The game has waited a while for two young players to step up and compete in the later stages of slams. Young, though, is a relative term in tennis as neither Bouchard or Halep are in their mid-teens like newbies at the business end of slams  in women’s tennis used to be. Bouchard, aged 20, and Halep, aged 22, are products of a very different game of tennis than the one that produced 16 year old Capriati and 17 year old Seles fighting to the death in the 1991 US Open semi. Halep and Bouchard are from a different world than the one that saw Steffi Graf complete the golden slam aged 19, the one that saw Seles bag 8 slams at the same age.

This tennis world of 2014 is a more athletic one across the board than that of 1991, played on slower courts, on a circuit which seems to never end. A world both more dangerous with injuries befalling its stars and ending the careers of former no.1s such as Henin and Safina in their mid to late twenties, and more rewarding, with slam winners taking home over a million pounds compared to the hundreds of thousands of a couple of decades ago.

The slower courts allow the older generation to hang around longer if they can stay injury free. Last year’s US Open had 3 players over 30 in Serena, Li Na and Pennetta. Azarenka, at 24, the holder of two slams, was a spring chicken in comparison. It was Azarenka who led the generation of Wozniacki, Radwanska and Kvitova. Between them they have all reached the top 2 and have produced two no.1 players and 3 slams, a generation that produced 3 slamless number 1s, and mostly proved to be something of a letdown.

Now the tennis world waits to see if Halep and Bouchard can step up and produce something more glittering. Behind them, eager to compete for points and prizes are Pavlyuchenkova, Stephens, Muguruza, Svitolona, Giorgi, Nara, Riske, Jovanovski, Garcia, McHale, and Plishkova. All ranked in the top 50 and all under 22. Some have had greater success than others, but all are still fighting for that big breakthrough on a circuit that chews up and spits out its youngsters,  one in which only the toughest make it to the top, a circuit where women in their late 20s and early 30s, their bodies broken but their experience rich, immune to the pressures of the tour after already surviving its ills, rule.

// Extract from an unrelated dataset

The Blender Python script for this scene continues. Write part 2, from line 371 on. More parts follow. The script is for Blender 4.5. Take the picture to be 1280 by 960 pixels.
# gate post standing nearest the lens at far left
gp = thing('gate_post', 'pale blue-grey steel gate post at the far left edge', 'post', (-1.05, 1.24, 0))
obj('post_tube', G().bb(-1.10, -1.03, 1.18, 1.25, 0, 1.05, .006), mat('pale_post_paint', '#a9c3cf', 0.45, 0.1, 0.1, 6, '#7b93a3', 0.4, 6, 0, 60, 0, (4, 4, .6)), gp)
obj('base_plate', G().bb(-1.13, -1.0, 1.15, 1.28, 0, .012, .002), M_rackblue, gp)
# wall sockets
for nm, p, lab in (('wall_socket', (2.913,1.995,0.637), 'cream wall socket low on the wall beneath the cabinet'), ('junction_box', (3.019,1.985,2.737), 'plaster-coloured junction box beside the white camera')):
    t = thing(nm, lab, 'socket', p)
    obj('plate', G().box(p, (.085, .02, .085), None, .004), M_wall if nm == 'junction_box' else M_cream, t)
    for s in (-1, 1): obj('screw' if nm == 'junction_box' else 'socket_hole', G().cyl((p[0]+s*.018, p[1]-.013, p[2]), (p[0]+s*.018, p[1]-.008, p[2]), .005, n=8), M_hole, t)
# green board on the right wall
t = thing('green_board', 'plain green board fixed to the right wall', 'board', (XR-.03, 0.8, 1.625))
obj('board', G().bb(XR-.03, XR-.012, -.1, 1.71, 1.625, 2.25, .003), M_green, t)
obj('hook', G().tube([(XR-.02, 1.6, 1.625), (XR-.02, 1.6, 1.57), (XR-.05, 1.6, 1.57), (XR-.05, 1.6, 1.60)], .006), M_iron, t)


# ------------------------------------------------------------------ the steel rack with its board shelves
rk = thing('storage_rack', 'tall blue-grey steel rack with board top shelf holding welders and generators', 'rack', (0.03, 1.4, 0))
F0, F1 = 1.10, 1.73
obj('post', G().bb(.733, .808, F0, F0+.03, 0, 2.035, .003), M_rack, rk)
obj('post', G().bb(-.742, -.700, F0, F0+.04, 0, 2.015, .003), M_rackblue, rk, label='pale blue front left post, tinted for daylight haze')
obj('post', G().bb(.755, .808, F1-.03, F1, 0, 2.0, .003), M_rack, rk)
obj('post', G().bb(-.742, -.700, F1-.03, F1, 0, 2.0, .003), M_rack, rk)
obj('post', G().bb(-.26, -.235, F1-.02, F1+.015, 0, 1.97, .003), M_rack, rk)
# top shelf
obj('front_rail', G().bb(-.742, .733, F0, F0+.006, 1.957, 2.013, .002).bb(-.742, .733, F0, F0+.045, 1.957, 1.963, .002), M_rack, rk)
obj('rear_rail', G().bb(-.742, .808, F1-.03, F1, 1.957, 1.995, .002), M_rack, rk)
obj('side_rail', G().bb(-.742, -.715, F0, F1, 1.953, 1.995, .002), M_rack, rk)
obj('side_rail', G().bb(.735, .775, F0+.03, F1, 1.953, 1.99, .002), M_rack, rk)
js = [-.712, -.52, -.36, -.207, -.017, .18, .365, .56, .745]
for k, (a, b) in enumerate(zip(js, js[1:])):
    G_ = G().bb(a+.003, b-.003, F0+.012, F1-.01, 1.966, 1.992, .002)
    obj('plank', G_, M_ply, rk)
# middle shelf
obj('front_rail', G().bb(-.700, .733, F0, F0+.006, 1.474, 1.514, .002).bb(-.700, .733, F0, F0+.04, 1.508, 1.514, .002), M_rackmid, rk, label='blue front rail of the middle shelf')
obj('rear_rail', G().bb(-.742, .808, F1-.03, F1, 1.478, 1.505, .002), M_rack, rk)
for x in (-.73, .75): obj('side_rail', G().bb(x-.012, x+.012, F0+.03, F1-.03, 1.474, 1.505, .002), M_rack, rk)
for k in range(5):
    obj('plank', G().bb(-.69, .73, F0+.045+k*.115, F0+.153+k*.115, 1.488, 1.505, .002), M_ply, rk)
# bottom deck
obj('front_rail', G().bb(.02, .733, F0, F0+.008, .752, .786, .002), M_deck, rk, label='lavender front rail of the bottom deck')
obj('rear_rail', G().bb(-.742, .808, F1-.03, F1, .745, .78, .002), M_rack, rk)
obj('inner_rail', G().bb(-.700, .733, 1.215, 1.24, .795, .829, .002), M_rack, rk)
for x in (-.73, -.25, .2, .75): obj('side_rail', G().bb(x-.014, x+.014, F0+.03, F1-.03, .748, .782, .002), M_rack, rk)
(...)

Halep and Bouchard have proven to have what it takes to join them. And just how tough they are, and more to the point, just who is tougher than who,who might rule later on, will be decided today as they make a bid for their first Wimbledon final. Neither could ask for a grander scene than the one where the last youngster, and at 17 she was positively a baby, Maria Sharapova, broke out, her generation’s leader, a generation that spawned a total of 6 slams, all won by her and Ana Ivanovic.

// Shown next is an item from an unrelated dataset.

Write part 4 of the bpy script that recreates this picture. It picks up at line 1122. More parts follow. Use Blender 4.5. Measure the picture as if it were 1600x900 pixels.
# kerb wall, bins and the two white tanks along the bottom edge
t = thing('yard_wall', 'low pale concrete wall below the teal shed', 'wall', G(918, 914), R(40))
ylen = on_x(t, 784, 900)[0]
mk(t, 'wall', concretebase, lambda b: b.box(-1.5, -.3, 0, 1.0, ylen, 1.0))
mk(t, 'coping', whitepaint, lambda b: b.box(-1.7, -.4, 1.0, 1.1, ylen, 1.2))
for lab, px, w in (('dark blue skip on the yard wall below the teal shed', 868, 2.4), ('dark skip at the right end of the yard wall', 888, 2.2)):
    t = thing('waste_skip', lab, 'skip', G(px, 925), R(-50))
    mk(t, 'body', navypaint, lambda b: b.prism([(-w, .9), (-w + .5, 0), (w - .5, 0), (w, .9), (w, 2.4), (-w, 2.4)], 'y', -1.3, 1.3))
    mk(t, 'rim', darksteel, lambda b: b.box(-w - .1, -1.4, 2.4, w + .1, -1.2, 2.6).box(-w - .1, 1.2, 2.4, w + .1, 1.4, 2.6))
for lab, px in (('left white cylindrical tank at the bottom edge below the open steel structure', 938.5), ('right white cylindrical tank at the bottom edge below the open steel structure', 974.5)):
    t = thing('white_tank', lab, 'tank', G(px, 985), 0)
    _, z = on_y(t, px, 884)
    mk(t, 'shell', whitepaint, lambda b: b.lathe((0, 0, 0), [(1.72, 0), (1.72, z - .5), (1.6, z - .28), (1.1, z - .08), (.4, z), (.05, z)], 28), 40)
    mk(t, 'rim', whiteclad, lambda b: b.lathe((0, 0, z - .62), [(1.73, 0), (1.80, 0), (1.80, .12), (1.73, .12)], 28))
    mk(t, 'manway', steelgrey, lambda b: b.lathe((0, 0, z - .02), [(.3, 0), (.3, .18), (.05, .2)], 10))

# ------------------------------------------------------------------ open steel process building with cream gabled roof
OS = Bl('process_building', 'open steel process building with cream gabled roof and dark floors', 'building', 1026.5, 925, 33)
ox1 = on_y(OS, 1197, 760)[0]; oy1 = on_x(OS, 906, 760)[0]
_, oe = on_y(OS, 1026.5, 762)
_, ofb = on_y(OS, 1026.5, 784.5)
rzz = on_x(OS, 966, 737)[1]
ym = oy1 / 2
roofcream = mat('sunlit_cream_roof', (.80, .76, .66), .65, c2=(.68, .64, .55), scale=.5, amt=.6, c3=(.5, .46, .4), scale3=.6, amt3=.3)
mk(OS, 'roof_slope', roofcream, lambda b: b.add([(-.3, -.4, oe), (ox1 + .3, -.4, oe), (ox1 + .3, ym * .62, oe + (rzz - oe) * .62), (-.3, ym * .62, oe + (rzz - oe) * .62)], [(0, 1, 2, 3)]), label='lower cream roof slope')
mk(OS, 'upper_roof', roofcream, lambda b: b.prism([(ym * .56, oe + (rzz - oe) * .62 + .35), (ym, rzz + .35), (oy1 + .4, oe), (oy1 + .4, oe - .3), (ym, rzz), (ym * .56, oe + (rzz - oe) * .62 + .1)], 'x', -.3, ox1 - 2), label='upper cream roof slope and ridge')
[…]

Halep and Bouchard have played once before, at this year’s Indian Wells, a battle which Halep won 6-2, 1-6, 6-4. This match should be just as intense as both women are in the kind of form befitting of slam semi-finalists and both women will be hungry to get through to the final. The match could prove to be a fine spectacle as Halep’s range and touch go up against the very 21st century aggressive game of Bouchard. And while it will be a contrast of styles, what will not separate either is guts. Both women go for broke when up or down and while Bouchard’s confidence is more apparent form her off and on-court persona, the sweet, softly spoken, head-down nature of Halep hides a ruthless killer instinct which may be the factor that separates the two later today and sees Halep move into her second consecutive women’ slam final.

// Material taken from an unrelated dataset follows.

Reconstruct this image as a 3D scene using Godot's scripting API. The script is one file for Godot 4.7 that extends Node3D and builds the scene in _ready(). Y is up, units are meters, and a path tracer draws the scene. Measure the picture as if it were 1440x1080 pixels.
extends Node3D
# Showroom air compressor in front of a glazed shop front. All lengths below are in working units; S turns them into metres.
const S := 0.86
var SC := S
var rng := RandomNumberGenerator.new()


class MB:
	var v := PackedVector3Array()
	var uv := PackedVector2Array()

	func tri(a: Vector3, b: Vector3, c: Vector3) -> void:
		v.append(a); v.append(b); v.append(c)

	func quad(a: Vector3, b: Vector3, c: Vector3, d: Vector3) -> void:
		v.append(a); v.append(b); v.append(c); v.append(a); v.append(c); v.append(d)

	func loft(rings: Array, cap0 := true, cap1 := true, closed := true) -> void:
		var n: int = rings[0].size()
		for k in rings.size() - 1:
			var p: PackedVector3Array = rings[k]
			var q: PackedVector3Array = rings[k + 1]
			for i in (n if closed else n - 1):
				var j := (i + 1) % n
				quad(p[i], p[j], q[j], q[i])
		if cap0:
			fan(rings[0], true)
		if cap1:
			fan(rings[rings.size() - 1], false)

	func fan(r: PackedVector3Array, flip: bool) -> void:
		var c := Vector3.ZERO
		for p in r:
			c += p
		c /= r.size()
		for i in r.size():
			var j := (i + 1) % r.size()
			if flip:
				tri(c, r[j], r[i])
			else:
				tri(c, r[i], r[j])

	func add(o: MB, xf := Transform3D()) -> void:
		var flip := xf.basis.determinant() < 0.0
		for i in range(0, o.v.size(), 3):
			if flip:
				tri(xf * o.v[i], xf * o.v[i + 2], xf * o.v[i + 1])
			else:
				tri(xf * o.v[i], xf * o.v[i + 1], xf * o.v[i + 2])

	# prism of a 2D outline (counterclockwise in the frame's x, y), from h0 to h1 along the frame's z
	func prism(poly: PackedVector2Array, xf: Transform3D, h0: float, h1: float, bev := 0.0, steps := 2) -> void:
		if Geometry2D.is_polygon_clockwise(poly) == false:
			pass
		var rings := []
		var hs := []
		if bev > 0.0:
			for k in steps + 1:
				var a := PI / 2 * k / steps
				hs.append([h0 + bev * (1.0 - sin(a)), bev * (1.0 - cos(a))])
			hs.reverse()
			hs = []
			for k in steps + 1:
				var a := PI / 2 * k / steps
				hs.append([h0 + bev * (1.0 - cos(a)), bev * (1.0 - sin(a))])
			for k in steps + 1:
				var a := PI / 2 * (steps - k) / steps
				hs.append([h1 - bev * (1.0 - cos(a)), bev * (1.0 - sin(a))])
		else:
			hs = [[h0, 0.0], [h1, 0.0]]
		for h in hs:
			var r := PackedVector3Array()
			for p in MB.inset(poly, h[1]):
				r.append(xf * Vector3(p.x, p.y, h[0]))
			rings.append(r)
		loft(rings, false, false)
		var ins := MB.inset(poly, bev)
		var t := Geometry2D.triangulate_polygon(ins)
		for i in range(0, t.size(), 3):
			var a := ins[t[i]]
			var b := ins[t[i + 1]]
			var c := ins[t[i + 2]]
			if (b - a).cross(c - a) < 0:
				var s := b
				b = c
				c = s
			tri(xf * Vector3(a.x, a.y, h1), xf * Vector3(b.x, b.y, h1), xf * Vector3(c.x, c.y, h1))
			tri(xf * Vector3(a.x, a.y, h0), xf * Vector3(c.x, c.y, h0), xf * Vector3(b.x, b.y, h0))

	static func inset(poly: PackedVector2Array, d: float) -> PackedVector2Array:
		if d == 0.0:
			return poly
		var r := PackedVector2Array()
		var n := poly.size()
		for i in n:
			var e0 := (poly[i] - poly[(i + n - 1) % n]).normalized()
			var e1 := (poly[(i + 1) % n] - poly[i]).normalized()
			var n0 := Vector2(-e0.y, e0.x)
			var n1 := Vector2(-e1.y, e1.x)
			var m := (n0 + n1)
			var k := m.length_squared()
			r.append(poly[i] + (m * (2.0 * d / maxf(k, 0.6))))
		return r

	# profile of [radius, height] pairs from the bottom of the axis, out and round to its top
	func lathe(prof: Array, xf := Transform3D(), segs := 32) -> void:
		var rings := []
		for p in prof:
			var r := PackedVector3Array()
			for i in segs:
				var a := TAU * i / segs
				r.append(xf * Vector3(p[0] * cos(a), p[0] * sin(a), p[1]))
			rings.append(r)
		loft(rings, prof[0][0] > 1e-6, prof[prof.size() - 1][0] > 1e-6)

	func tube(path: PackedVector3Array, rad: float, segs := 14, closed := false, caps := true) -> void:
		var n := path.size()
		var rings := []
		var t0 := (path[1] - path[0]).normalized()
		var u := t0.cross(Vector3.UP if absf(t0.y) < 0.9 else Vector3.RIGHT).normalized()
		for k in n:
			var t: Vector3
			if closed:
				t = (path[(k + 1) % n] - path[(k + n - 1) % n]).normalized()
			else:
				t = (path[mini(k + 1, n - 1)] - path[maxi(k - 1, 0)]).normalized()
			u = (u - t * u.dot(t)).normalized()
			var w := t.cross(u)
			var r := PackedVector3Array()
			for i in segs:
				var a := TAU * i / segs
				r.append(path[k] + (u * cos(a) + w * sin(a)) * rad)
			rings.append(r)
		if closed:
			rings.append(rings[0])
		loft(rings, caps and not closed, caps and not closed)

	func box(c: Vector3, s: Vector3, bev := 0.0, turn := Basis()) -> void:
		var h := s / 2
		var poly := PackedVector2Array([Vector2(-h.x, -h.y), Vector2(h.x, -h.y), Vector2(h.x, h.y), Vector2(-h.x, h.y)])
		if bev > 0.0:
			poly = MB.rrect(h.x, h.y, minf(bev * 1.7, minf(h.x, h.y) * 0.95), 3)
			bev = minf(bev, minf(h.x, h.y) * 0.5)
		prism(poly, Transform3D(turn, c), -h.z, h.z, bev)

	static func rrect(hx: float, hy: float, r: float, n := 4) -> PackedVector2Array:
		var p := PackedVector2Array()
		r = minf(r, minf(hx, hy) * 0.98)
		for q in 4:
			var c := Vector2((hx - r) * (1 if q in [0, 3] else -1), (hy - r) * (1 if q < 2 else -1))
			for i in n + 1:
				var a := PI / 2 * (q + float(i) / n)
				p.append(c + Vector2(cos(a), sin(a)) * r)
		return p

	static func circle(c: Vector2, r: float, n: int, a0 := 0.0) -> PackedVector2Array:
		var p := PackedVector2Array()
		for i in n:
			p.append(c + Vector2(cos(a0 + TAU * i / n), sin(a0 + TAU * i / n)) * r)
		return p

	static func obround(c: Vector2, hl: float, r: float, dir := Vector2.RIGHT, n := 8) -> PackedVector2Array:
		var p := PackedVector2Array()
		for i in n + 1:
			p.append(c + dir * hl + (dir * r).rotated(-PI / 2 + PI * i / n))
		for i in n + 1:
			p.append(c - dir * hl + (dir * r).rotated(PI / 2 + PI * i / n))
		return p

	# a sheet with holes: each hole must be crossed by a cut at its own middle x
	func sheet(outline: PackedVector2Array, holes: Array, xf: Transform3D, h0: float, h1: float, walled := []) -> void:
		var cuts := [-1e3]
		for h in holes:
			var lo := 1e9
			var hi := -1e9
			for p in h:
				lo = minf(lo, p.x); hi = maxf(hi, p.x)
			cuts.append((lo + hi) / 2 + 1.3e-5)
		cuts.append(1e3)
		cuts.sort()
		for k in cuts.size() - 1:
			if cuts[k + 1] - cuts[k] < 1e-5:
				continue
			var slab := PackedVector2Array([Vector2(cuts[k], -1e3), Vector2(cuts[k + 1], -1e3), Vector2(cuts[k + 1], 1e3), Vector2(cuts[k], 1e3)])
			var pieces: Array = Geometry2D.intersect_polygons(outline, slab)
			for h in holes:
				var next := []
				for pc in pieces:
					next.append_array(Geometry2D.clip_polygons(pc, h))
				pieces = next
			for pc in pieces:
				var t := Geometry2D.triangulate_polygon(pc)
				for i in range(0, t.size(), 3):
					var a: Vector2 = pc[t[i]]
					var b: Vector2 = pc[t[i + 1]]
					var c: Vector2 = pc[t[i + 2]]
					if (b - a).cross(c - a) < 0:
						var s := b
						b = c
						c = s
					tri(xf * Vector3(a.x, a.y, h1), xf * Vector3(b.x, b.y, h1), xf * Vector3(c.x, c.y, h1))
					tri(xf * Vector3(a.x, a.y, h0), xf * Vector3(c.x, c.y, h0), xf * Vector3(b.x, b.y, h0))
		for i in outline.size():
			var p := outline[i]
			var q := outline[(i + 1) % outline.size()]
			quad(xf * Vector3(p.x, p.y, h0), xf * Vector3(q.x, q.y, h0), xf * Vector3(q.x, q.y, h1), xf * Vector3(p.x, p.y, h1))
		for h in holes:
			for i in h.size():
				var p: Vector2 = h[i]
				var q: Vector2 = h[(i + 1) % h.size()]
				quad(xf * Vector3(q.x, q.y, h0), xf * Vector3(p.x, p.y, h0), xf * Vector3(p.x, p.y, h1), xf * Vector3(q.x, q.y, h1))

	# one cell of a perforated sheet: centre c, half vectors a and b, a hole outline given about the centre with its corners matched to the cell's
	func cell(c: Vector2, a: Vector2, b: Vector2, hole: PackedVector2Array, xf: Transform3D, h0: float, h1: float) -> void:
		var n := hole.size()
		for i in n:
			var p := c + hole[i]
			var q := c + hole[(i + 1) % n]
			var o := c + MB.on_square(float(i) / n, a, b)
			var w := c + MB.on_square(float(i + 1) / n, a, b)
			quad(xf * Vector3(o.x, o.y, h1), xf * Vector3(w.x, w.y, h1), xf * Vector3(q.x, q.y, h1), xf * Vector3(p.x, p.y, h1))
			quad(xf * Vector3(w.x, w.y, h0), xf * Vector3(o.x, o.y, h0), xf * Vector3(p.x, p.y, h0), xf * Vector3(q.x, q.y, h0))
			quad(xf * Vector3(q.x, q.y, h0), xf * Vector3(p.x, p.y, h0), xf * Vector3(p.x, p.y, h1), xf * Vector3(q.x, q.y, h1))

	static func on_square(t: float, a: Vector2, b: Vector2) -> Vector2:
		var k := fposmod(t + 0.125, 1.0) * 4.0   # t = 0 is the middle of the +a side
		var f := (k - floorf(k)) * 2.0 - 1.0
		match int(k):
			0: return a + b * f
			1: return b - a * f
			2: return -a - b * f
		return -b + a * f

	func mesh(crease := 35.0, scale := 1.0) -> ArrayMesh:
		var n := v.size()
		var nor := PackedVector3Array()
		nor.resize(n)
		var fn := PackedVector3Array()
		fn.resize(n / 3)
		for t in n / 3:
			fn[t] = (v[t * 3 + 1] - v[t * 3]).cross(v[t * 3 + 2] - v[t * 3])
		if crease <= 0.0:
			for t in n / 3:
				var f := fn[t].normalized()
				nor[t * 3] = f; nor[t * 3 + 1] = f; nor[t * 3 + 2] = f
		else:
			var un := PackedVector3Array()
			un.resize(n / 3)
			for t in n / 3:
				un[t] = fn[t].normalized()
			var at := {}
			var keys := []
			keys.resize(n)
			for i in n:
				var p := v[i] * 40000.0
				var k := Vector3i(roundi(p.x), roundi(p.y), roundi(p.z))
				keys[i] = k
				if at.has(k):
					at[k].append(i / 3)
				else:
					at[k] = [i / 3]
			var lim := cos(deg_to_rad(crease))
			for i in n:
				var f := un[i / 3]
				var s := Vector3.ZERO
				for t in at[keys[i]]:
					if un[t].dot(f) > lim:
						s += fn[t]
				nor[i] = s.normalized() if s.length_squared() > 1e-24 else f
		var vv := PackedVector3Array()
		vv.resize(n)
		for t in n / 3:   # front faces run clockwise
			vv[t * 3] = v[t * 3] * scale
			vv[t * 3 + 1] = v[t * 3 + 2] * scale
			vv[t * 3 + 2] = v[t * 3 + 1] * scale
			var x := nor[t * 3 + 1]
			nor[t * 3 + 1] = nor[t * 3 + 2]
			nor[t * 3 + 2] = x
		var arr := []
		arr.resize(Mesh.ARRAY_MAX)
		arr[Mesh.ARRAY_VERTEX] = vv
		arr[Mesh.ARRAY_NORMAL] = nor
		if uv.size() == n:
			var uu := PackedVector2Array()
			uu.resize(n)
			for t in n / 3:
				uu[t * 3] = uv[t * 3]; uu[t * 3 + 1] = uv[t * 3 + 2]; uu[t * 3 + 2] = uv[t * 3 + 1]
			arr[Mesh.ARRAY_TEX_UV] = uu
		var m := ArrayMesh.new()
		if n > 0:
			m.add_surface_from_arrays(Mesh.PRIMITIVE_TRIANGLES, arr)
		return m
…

There, she or Bouchard, would meet either Kvitova or Safarova, the two Czechs. Kvitova is a proven force on the lawns of SW19 while Safarova has the aggression and devil-may-care attitude of a 27 year old tour veteran peaking on a freak surface that just happens to suit her game down to a tee. Both Bouchard or Halep would fancy their chances against either of them, both Czech women being prone to nerves and erratic natures.

Halep and Bouchard meanwhile have proven to be both mentally tough and calm on the biggest stages. Just who is the toughest and calmest will be seen today in a contest that will determine who is the leader of the pack of the next generation in women’s tennis.